I still have the 7/8; I called to make an appointment for the adjustments and the evaluation of the slice/scratch/cut thing last Saturday and the people who I needed to look at it weren’t there. I’ll call them at the Montreal store this week and make an appointment with them for Friday night. Rental is $75 per month for a cello for at least two months, and 70% of the rental fee goes toward eventual purchase of whatever, which is good news. I had a very frustrating cello lesson on Sunday, which I would like to think means I’m plateauing and am about to make some sort of brilliant breakthrough, but I suspect only reflects the general fatigue and frustration of the weekend. We’d been invited out for dinner Saturday night but had to decline due to a previous engagement, which ended up being cancelled by the other person involved two hours before it was supposed to begin, which didn’t do much for my mood this weekend, either. Especially since we’d had a second invitation for Saturday night that we’d also turned down.
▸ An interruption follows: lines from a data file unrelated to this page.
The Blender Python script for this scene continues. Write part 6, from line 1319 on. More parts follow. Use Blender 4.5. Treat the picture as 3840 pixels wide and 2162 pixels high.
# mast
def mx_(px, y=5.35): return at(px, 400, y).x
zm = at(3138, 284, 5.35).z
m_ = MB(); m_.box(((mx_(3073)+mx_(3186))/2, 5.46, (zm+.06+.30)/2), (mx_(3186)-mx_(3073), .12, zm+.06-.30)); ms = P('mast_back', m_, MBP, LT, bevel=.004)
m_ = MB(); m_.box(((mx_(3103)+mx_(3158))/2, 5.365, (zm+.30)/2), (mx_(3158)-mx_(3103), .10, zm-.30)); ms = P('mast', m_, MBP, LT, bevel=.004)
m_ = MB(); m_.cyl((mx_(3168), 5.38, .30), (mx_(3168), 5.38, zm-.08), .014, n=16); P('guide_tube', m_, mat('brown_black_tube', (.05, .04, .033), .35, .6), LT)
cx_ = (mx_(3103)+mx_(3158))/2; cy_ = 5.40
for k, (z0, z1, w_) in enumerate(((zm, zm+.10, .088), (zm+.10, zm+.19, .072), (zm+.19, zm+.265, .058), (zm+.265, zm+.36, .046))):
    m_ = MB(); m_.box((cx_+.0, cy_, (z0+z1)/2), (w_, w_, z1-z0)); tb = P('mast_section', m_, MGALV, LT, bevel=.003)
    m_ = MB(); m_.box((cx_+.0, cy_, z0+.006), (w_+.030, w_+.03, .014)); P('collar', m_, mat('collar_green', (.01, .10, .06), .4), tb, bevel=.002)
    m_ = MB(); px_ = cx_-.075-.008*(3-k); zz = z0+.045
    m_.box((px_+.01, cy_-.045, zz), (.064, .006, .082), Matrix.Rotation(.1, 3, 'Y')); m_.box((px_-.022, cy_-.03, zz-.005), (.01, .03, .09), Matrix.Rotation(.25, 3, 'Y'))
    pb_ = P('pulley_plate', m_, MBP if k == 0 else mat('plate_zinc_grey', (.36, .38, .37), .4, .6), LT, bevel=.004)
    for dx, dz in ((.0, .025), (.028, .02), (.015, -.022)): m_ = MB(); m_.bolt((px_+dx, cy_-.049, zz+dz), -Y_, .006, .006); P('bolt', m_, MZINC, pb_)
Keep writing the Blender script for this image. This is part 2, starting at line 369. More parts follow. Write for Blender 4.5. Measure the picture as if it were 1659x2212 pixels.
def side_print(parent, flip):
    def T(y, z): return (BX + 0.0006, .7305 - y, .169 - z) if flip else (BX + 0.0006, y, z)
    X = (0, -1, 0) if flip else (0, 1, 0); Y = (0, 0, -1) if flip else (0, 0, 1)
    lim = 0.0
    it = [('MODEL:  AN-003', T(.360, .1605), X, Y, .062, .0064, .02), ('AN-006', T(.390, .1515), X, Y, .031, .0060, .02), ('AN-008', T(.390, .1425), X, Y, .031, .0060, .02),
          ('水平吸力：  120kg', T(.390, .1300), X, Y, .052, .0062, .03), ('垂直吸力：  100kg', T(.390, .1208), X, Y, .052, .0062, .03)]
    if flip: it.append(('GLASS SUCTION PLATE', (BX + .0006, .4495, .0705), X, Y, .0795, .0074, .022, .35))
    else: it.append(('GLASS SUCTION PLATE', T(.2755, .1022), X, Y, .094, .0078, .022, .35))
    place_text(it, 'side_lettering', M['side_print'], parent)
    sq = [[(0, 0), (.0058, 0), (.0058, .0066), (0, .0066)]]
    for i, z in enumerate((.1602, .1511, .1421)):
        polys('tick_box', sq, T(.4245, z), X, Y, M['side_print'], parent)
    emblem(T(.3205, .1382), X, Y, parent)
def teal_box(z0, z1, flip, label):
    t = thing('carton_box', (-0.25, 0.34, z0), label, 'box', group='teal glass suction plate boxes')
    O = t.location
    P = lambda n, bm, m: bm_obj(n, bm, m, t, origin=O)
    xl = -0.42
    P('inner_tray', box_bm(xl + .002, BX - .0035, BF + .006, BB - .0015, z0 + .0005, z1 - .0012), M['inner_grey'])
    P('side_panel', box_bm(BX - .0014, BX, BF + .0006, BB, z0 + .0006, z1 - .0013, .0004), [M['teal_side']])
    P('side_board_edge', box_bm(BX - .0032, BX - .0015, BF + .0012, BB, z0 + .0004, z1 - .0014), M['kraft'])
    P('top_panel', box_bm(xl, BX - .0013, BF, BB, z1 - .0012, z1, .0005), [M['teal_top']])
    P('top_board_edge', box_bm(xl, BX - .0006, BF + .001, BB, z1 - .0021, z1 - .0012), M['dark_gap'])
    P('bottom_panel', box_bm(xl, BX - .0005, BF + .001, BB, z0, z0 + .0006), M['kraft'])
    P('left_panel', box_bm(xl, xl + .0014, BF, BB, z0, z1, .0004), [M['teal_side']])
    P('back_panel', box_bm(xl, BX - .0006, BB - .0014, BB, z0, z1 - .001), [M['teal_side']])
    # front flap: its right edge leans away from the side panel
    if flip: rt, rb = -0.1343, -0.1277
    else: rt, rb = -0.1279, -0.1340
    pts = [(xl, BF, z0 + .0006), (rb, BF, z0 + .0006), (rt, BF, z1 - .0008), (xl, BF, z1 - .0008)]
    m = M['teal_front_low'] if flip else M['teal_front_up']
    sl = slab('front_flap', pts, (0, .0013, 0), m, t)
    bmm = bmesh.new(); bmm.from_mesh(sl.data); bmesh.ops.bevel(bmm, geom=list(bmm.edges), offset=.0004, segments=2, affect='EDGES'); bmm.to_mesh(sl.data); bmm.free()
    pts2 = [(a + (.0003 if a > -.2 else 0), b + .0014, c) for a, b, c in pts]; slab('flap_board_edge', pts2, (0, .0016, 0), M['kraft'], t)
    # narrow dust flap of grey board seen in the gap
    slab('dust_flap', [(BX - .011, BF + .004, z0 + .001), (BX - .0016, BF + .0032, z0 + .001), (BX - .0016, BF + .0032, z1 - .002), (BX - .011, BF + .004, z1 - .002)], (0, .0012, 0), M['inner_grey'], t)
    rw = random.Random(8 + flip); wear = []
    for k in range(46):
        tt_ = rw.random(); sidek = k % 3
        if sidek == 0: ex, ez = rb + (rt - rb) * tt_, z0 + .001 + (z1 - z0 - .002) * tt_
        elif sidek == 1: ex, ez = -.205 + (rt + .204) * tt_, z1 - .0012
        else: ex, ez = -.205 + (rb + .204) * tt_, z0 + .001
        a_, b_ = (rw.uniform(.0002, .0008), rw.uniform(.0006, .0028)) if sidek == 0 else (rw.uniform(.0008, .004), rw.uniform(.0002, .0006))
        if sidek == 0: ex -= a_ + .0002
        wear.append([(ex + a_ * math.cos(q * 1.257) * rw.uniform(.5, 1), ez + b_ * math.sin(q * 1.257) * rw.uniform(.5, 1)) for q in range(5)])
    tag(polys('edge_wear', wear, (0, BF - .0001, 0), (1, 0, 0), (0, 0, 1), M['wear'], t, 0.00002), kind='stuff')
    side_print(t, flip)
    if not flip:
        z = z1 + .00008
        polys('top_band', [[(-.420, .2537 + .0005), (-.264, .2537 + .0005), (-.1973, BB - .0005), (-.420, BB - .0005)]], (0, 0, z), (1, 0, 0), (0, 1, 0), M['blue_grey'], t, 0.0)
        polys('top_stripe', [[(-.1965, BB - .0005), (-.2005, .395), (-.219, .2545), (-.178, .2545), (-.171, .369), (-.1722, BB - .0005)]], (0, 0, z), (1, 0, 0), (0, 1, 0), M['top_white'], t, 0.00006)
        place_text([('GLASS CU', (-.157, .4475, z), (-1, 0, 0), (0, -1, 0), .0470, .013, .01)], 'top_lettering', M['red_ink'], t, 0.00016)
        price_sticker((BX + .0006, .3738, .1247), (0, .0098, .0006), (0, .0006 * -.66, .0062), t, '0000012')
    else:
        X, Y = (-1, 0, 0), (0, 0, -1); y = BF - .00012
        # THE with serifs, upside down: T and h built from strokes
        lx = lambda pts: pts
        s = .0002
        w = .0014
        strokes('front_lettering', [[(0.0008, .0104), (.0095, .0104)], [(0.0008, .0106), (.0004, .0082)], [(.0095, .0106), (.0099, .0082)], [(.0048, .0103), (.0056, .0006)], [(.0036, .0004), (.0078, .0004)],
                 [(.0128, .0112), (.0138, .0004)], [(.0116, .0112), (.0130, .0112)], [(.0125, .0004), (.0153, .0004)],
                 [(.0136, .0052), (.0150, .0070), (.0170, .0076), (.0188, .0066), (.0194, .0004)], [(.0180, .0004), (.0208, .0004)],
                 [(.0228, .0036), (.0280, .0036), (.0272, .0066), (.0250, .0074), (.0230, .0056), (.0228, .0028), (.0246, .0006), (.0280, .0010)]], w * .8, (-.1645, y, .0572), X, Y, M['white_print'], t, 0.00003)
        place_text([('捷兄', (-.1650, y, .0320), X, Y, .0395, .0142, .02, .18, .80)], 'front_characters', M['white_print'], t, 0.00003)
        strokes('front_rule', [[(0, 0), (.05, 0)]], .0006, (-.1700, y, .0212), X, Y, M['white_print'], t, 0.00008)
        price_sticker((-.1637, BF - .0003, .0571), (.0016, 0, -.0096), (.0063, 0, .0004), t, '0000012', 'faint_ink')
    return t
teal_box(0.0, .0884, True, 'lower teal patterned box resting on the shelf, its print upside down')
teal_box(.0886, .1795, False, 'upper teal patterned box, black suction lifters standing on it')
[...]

On the other hand, the boy had his first official pagan playgroup session yesterday morning (which he is already calling ‘circle’) and had a blast casting the circle with singing and instrument-playing and marching, talking about spring and the return of the sun, planting seeds and making Brigid’s crosses out of pipe-cleaners, then having a snack afterwards. I suspect that he would much prefer something more frequent than once a month.

I’ve finally downloaded iTunes to test-run it as a possible alternative to WMP and purchasing music via eMusic. Other than that, I am generally exhausted, and have had not-nice headaches the past three days. But I ate a piece of chocolate cake for breakfast. So there.

In Which She Apologizes


Dear new guest conductor,

I’m really, really sorry for panicking about the second bassoon part you asked me to play for the L’Arlesienne suite two nights ago at rehearsal. I agree that it was really needed so we could fill in the missing bits, and I was willing to give it a shot on the cello until you handed me the music. I was having a really bad day, and all I saw was multiple flats and tenor clef, and I knew I couldn’t sight-read it. Thank gods for M, who was willing to give it a shot (and pulled it off creditably, too). I’m pretty ashamed of myself, especially because it turned out that I could have done it as the crucial bit she ended up playing in that exposed part was in fact in bass clef and nice relaxed eighth notes. But her intonation while sight-reading is probably more reliable than mine anyway.

Just wanted to say I was sorry. And I should apologize to M again too, who was almost as flustered as I was about the music, even though I probably already apologized to her too many times during and after the rehearsal. I feel awful about it.

But hey, how about that sight-reading of the third movement of Scheherazade? Pretty good, hunh?

Sincerely,
the cellist in the second chair

Sigh

Why, snow-clearing crews, why must you always plough a snowbank across the end of my driveway ten minutes before I plan to leave in the car?

ETA: Oh, hey, wow; the machines are actually going by and removing the pile of prepared snow like they’re supposed to. I’m positively stunned at the efficiency of today’s operation. Usually the pile of snow gets left for half an hour or so.

Done

My latest assignment has been handed in, and I’m exhausted. This one really drained me. I’ve told them that I need to take a couple of weeks off to work on my other stuff; I can’t keep juggling it all.

I can’t face opening Orchestrated right now. I need to walk away from the computer for a bit. I’d start messing about with the lightsaber pattern but I don’t have the correct size DPNs or yarn. I’ll work on my slippers instead.

I wish I could muster up some enthusiasm for orchestra tonight. All I want to do is have a hot bath and go to bed. I’m having a lot of problems managing my energy levels these days, which is mostly fibro-related, and somewhat connected to the weather and the season as well.

Hrm. Taking a couple of Tylenol might help, too.